In Rivers' three years in Philadelphia, the Sixers were eliminated in the Eastern Conference semifinals in all three of them, extending the team's streak of seasons without an appearance in the conference championship series to 22 — five short of the 27-year conference championship game drought of the Cowboys.

Enter Nick Nurse.

Not only does Nurse, too, have a ring, but he got it on the first try, leading the Raptors to an NBA title in 2018-19, his first season as a head coach.

In 2019-20, Toronto went 53-19 during the abbreviated regular season, but was upset by Boston in the conference semifinals. The Raptors missed the playoffs altogether in 2020-21, lost in the first round to the Sixers in 2021-22, then got upset in a play-in game by Chicago this season, leading to Nurse's firing on April 21. He was hired to succeed Rivers in Philadelphia on June 1.

There is even a linkage between the Cowboys and the Sixers when it comes to unfair playoff procedures: in 2014, the Cowboys, Packers, and Seahawks all finished 12-4 — and in that regular season, the Cowboys beat the Seahawks and the Seahawks beat the Packers (the Cowboys and Packers did not play each other that season), meaning that Dallas was 1-0 head-to-head among the three tied teams, Seattle was 1-1, and Green Bay was 0-1.

One would think that Dallas would have earned the top playoff seed on this basis, with Seattle seeded second and Green Bay third.

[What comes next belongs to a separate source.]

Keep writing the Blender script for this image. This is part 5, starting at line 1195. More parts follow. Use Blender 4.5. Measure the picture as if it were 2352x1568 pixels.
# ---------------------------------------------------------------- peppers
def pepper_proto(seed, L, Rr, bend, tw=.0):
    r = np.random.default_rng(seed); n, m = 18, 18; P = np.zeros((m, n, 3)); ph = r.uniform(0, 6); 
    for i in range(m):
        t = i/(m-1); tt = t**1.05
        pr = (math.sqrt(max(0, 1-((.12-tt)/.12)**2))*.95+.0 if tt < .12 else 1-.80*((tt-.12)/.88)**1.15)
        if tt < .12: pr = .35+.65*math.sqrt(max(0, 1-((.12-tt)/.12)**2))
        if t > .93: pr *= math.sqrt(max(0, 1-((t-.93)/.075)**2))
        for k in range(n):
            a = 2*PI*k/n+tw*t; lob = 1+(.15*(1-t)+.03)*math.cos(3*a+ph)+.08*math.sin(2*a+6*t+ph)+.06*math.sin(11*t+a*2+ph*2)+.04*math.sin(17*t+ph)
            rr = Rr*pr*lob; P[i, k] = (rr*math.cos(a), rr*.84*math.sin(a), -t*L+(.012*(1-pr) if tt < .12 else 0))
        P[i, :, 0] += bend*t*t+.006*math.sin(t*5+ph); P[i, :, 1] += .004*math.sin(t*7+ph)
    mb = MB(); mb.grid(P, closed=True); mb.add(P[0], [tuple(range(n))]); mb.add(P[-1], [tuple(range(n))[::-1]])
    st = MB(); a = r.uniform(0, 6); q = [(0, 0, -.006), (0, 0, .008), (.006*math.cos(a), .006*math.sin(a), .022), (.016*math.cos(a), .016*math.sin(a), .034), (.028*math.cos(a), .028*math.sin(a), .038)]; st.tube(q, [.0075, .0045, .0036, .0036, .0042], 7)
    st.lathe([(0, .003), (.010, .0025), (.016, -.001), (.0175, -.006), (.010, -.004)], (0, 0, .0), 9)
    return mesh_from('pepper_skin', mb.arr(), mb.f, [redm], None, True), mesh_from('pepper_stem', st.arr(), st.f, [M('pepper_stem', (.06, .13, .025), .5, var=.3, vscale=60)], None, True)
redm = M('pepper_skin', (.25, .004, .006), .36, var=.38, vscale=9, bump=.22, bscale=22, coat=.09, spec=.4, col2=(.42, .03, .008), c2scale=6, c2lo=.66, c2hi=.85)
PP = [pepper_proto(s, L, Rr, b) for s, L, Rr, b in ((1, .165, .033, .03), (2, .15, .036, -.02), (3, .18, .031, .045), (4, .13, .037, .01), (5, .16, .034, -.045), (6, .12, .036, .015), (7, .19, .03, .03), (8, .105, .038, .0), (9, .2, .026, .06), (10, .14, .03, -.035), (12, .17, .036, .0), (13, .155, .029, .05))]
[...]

But due to a totally unfair change in the tie-breaking procedures approved in 1978, in a three-way tie, one team would henceforth need to have beaten both of the other two teams head-to-head in order to carry the tie-breaker.

Instead, Seattle, Green Bay, and Dallas were seeded in that order because Seattle was 10-2 within the conference, Green Bay was 9-3, and Dallas was 8-4 — leading to the controversy of whether Dez Bryant made that catch in a divisional playoff game that as a result was played at Lambeau Field, in which the kickoff-time temperature was 24 degrees, with a wind chill of 17.

This spring, the Sixers were similarly jobbed, because the NBA does not re-seed its playoff teams after the first round. Had the league done this, Philadelphia would have played the Knicks, with home-court advantage, in the conference semifinals, instead of the Celtics, without home-court advantage, as they actually did.

And neither the Dallas Cowboys nor the Philadelphia 76ers would have to go into next season with these huge monkeys on their backs.